**Your instructions:** Repeat word for word the opening stretch of the entries, from the first line through the line containing "COL = S.collection".

Scene script records
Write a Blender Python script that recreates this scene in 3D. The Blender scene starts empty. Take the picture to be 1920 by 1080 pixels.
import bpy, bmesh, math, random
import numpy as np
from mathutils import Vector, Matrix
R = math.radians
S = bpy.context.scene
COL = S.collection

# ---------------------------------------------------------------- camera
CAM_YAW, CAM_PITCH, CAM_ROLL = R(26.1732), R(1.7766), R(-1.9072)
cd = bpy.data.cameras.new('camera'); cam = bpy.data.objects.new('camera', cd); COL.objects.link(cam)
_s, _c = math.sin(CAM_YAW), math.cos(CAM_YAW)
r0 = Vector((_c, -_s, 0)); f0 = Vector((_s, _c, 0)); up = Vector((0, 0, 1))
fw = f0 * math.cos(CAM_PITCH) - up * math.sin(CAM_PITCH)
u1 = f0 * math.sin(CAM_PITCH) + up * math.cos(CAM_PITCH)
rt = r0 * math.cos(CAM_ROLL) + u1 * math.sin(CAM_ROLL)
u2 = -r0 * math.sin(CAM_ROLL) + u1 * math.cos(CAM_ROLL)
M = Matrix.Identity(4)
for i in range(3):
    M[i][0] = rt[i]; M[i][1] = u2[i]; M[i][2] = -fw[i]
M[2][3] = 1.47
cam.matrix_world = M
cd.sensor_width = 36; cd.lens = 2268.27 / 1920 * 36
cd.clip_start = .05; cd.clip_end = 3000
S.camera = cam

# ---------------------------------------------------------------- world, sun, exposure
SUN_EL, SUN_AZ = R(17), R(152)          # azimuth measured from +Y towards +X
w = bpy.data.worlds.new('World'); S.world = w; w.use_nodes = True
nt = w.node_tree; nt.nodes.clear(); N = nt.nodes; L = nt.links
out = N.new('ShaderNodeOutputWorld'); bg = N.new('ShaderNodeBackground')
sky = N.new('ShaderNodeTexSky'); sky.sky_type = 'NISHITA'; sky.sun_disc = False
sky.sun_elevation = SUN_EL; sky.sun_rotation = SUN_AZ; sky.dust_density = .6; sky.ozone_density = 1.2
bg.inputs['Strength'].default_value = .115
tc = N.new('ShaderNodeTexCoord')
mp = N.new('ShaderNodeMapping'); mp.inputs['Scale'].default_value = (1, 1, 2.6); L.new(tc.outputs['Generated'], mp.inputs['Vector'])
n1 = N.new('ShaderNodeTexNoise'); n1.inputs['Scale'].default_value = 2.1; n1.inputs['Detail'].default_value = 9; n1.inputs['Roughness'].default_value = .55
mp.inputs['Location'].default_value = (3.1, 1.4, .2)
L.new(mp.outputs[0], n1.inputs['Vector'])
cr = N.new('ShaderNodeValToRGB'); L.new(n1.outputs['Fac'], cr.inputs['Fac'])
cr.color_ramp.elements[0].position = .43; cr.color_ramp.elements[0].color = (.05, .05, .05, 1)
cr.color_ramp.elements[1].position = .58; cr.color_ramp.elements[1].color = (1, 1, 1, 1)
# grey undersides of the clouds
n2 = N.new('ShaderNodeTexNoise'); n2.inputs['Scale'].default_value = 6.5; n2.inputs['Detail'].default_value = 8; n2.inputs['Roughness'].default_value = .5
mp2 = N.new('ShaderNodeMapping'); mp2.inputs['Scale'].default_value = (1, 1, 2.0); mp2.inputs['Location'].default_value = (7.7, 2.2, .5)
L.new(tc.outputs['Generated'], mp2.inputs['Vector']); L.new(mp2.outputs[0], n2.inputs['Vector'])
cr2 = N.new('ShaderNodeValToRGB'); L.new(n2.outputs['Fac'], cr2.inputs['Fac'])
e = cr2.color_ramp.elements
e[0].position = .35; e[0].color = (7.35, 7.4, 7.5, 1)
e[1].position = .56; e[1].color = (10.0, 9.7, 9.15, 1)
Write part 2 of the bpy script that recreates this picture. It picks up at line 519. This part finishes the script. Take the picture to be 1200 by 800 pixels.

**Solved exercise:**
Write a Blender Python script that recreates this scene in 3D. The Blender scene starts empty. Take the picture to be 1920 by 1080 pixels.
import bpy, bmesh, math, random
import numpy as np
from mathutils import Vector, Matrix
R = math.radians
S = bpy.context.scene
COL = S.collection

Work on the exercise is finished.